Library of Congress Web Archive. This project is developing a system to make the Web archives being collected by curatorial staff accessible to the public. In a multi-unit collaboration, Collections and Services staff selects sites to be harvested, the Office of Strategic Initiatives and Information Technology Services supply the software to carry out the crawls, ABA creates descriptive MODS records for the sites largely with data derived from the sites by OSI or automatically supplied by NDMSO, and NDMSO provides coordination and an access system for end user search and view. Recently, NDMSO completed optimizing the browse capability of the access system and enabling popup expansions for searching. Several collections have recently been added to the site including Legal Blawgs, Winter Olympics 2002, and Elections 2004 and 2006. A new collection called “single sites” is a group of sites covering a diverse array of topics selected by recommending librarians at LC. It initially focuses on military history and African-American history and culture; other topics currently include numismatics, Hungary, immigration, charitable organizations, and nanotechnology.
Metadata for Digital Content. This project has the goal to recommend a common set of metadata elements that will support the use cases for digital media recently developed by the Library, as well as future requirements; analyze existing descriptive metadata and recommend how and where the metadata should be managed; and recommend how descriptive metadata might be created for future digital objects. The group developed a master metadata element list and then documented metadata in existing digital library initiatives by developing profiles based on the master list, posting the information on a Web site from the “Standards” page at URL <http://www.loc.gov/standards/mdc/>. The work will lead to better consistency for metadata usage throughout the institution and will point to areas where metadata remediation might be beneficial.
XML Data Store. The XML Data Store Project is aimed at providing “seamless access” across all of the types of metadata that describe LC collections. After testing with a pilot in early 2009, a MarkLogic Server, which is a native XML database that enables the building and deployment of next-generation applications, was purchased and installed. Analysis took place on the initial applications to be loaded: all of the ILS data, the Library's Encoded Archival Descriptions (EADs), and serial records from the ERMS (Electronic Resource Management System). (See also under TECHNOLOGY POLICY DIRECTORATE, Integrated Library System Program Office (ILSPO), LC EAD (Encoded Archival Description) Archival Finding Aids in this document.)

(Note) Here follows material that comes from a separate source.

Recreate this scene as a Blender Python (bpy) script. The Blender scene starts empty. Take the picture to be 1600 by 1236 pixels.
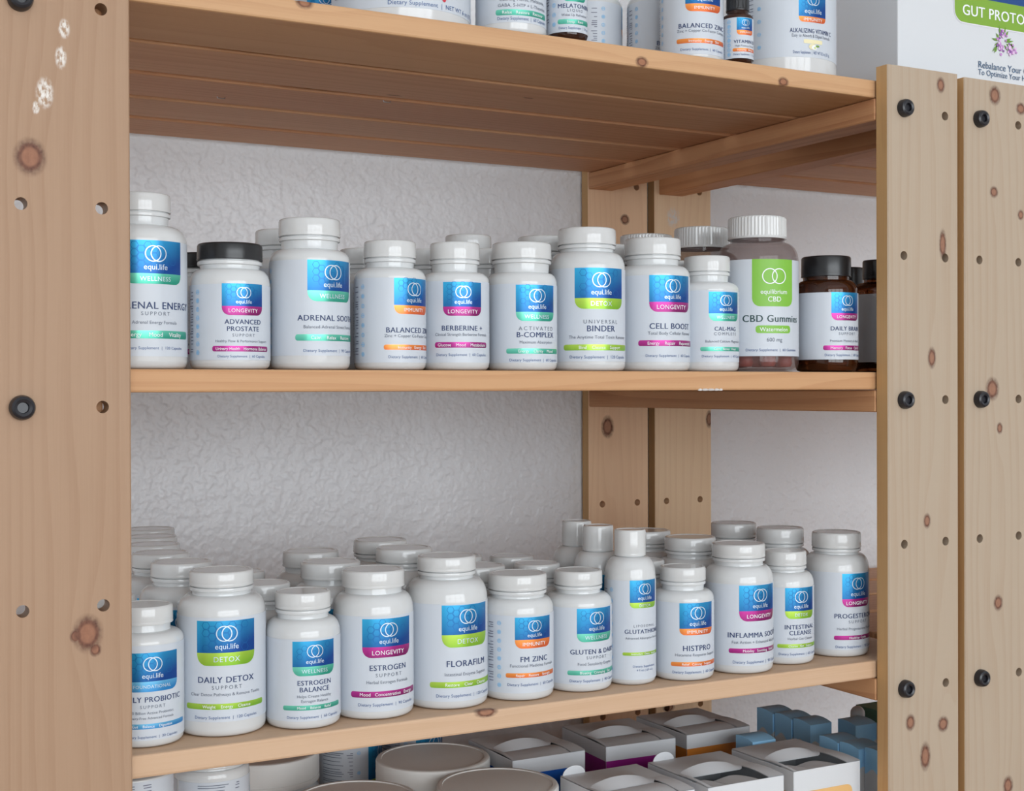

Z Gateway. The popular WWW/Z39.50 Gateway enables Z39.50 access to the LC catalog and approximately 570 catalogs in other libraries for anyone with a Web browser. More than 180 of these catalogs are in foreign countries, such as Australia, Bahamas, Belgium, Botswana, Canada, Chile, China, Colombia, Denmark, Estonia, Germany, Greece, Hungary, Italy, Lebanon, Mexico, New Zealand, Norway, Pakistan, Poland, South Africa, Spain, Sweden, Switzerland, Taiwan, Thailand, United Arab Emirates, and the United Kingdom.